04h22 CEST
31/03/2025
Quelque 28 millions d'euros soutirés de 2016 à 2018 auprès d'un millier de victimes, dont des clubs de football: le tribunal de Nancy rend lundi son délibéré à l'encontre des 22 prévenus à l'origine de cette arnaque "exceptionnelle", principalement aux diamants et aux cryptomonnaies.
Le procès s'était étalé sur plus de trois semaines, à l'automne. D'une rare ampleur, il avait nécessité la location, par la justice, de la grande salle de spectacle du Palais des Congrès de Nancy.
Les parties civiles sont en grande majorité des particuliers ayant laissé leurs coordonnées sur des sites internet de vente de diamants ou de cryptomonnaies. Rapidement rappelées par des escrocs opérant depuis Marseille ou Israël, elles ont été arnaquées de sommes allant jusqu'à plusieurs centaines de milliers d'euros.
Des clubs de foot de Ligue 1 ou Ligue 2 avaient aussi été victimes d'escroqueries ou de tentatives d'escroqueries par de faux agents de joueurs qui visaient à en détourner les salaires.
Le procureur Vincent Legaut avait requis dans cette affaire qu'il a qualifiée d'"exceptionnelle" des peines allant jusqu'à huit ans de prison à l'encontre des 22 prévenus, un seul échappant à une demande de prison ferme.
Différents degrés d'implication dans l'organisation ont été retenus: certains prévenus étaient poursuivis pour "association de malfaiteurs", d'autres pour "escroquerie" ou "tentative d'escroquerie". Des poursuites pour le blanchiment du produit de ces escroqueries étaient aussi engagées.
Trois mis en cause, considérés comme des "têtes pensantes" du réseau, étaient absents à l'audience, en fuite et sous le coup d'un mandat d'arrêt.
- Entre France et Israël -
L'enquête avait débuté en 2017 par les plaintes de clubs de foot professionnel (Sochaux, Angers et Toulouse) qui ont tous trois versé aux escrocs entre 10.000 et 35.000 euros, dupés par des appels téléphoniques d'hommes se faisant passer pour agents d'un joueur. Une douzaine d'autres clubs ciblés par des tentatives d'arnaque avaient aussi effectué des signalements.
Le football "a fait office d'alerte", avait rappelé auprès de l'AFP l'avocat de la Ligue de football professionnel (LFP), Benjamin Peyrelevade.
Parmi les prévenus figurent aussi des petites mains, qui ont servi de prête-nom pour ouvrir des comptes en banque ou des sociétés factices permettant de faire transiter le produit des escroqueries.
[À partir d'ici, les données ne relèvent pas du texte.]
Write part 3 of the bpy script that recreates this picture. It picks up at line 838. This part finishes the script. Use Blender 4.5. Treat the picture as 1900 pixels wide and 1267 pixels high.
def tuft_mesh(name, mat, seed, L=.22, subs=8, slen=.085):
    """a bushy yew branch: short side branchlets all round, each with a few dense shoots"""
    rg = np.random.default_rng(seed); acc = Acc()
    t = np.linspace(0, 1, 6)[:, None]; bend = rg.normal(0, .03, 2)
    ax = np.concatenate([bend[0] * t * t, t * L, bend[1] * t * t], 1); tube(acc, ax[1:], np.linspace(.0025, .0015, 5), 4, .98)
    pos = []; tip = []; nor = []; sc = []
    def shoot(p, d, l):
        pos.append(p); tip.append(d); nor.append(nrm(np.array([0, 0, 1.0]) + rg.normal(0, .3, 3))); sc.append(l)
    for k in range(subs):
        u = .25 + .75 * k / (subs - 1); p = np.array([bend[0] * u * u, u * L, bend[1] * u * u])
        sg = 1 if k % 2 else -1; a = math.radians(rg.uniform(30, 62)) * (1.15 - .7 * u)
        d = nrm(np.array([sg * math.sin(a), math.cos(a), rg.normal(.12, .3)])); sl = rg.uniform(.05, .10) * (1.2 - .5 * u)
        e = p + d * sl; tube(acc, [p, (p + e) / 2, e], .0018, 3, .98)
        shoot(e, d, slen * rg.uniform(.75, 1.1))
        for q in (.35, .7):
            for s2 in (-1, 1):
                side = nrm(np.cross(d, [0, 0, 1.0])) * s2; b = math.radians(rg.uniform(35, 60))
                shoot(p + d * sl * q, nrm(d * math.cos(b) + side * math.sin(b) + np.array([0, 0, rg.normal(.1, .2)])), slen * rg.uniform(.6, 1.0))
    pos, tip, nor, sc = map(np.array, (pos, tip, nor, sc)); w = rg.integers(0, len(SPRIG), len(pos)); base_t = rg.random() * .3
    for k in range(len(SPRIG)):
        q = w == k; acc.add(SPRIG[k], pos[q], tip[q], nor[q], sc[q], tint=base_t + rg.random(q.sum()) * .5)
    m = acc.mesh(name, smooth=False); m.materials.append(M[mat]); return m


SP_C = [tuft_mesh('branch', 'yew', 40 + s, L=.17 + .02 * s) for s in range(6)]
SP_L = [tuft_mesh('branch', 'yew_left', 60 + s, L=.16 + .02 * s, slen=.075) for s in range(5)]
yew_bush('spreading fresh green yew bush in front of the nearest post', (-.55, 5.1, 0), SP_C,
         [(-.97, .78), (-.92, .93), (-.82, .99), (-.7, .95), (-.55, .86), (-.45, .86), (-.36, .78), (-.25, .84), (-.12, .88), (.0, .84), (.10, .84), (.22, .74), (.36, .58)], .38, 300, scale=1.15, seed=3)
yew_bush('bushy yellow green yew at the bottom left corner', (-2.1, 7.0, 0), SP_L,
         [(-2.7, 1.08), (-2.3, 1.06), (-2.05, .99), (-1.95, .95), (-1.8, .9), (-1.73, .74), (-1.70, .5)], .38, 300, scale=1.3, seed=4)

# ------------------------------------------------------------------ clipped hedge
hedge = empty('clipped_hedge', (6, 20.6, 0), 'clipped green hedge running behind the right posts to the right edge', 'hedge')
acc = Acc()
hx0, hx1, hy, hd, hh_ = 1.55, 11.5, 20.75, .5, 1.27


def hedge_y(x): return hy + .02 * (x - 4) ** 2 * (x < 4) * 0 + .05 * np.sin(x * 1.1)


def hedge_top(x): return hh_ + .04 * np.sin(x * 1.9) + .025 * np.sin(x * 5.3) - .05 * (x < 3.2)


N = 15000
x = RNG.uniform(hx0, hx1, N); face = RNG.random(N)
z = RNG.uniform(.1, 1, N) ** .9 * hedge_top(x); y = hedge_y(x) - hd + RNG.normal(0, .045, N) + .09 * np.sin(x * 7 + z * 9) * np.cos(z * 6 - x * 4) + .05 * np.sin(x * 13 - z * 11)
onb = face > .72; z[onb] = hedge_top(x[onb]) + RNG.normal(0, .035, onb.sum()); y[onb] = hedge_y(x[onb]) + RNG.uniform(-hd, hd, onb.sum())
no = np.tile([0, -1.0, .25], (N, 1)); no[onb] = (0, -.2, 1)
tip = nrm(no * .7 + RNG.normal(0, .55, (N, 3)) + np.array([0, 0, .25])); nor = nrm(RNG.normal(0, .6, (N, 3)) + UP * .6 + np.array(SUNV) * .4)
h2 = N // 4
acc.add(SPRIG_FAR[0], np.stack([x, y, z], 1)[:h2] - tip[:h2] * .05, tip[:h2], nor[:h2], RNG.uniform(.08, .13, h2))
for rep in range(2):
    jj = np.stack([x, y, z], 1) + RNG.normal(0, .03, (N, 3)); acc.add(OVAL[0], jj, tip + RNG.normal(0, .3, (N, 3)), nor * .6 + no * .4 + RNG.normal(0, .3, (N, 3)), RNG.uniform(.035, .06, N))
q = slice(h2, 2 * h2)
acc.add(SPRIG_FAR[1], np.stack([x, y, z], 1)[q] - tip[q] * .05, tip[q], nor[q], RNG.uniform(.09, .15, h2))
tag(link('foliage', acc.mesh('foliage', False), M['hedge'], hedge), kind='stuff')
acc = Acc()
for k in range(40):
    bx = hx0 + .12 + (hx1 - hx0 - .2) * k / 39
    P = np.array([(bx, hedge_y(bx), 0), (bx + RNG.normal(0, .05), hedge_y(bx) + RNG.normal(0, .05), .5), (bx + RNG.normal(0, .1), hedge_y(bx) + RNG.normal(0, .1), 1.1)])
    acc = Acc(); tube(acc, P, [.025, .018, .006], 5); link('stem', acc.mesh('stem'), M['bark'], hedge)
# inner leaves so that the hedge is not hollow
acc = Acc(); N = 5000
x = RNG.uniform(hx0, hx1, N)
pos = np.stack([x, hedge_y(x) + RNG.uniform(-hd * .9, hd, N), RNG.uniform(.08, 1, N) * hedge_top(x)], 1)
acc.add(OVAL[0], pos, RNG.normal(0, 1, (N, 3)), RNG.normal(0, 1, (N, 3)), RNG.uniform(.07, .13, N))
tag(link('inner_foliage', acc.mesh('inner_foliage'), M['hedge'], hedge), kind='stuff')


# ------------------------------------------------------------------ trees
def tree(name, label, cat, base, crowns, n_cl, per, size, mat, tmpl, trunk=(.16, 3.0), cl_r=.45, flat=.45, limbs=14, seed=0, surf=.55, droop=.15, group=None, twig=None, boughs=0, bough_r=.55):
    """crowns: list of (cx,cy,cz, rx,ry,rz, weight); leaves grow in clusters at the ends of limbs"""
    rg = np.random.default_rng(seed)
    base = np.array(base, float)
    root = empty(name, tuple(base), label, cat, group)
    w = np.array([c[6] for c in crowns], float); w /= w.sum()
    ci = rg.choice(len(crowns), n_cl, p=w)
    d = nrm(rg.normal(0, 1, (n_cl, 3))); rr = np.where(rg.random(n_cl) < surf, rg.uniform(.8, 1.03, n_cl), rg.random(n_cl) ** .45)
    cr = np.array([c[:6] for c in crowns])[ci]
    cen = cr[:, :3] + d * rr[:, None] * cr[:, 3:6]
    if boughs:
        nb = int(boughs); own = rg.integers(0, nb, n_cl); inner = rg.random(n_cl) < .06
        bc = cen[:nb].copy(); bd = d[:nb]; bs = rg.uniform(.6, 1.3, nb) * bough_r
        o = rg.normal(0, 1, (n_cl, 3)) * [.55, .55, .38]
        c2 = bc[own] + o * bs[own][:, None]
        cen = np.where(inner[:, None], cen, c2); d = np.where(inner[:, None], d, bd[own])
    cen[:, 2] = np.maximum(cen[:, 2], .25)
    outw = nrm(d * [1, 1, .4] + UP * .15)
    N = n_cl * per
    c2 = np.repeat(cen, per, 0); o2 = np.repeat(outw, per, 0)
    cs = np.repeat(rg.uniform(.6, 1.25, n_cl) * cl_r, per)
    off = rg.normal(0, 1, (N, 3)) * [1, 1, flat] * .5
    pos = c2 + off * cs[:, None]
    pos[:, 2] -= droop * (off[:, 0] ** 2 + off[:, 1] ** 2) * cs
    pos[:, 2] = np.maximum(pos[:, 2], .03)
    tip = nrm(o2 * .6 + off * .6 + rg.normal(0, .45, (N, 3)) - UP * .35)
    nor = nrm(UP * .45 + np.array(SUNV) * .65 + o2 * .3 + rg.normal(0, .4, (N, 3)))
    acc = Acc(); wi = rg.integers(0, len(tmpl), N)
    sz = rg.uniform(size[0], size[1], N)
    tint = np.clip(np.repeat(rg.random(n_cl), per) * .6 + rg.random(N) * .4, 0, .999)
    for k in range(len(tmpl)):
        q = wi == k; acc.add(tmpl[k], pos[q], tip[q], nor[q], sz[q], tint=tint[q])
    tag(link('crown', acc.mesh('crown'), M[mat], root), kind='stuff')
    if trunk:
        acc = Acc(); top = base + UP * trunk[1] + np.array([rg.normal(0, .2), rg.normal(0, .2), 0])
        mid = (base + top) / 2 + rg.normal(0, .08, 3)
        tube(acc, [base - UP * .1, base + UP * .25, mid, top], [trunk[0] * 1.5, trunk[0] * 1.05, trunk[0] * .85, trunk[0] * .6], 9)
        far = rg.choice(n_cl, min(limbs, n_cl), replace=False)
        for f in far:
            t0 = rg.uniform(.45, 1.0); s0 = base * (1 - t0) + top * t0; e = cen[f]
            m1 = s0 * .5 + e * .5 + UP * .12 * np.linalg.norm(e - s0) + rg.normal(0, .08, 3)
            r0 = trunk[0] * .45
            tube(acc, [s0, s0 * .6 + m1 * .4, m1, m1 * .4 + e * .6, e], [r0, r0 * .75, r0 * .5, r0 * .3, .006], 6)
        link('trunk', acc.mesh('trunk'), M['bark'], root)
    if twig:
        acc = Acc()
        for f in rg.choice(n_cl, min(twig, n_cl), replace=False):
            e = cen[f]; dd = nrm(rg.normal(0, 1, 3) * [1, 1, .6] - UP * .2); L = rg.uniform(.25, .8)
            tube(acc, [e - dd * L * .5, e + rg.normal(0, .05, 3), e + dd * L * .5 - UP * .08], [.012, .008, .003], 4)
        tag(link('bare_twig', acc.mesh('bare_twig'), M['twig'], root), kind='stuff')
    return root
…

Plus de 200 comptes bancaires ont ainsi été mis au jour par les enquêteurs, ouverts dans 19 pays. Des dizaines d'adresses mail de faux commerciaux avaient aussi été créées, "ce qui en dit long sur la force de vente des escrocs depuis Israël", avait pointé le représentant du ministère public.
M. Legaut avait regretté, lors de ses réquisitions, "l'absence totale d'empathie" ou de "prise de conscience des conséquences" des actions des prévenus, qui ont porté atteinte à "l'intégrité patrimoniale des victimes" mais aussi à leur "intégrité morale".
- Enjeux -
Pour les centaines de personnes constituées parties civiles, outre la condamnation des prévenus, "deux enjeux se dessinent" lundi matin, note la fédération France Victimes, qui a accompagné ces dernières tout au long de la procédure: la capacité des mis en cause "à indemniser les victimes" et "l'éligibilité de celles-ci aux fonds de garantie".
Au-delà de ce dossier extraordinaire par son nombre de parties civiles, il pourrait "y avoir un avant et un après le procès +Carton Rouge+", selon la fédération: "Les solutions proposées aux victimes feront montre de la capacité à les accompagner face à un phénomène d'ampleur, en croissance constante".
Des victimes ont un préjudice important de quelques milliers, dizaines de milliers, voire, pour certaines, centaines de milliers d'euros.
Celles rencontrées par l'AFP lors du procès, bien que peu nombreuses à s'être déplacées, avaient confié craindre de ne jamais revoir leur argent.
"Je n'y crois pas. Et si un chèque arrive, ce sera une bonne nouvelle", voulait tout de même espérer Marie-Bernadette, retraitée des Bouches-du-Rhône qui a perdu 10.000 euros dans l'arnaque aux diamants.
La justice a saisi durant la procédure 2,8 millions d'euros, soit un dixième seulement du préjudice financier total.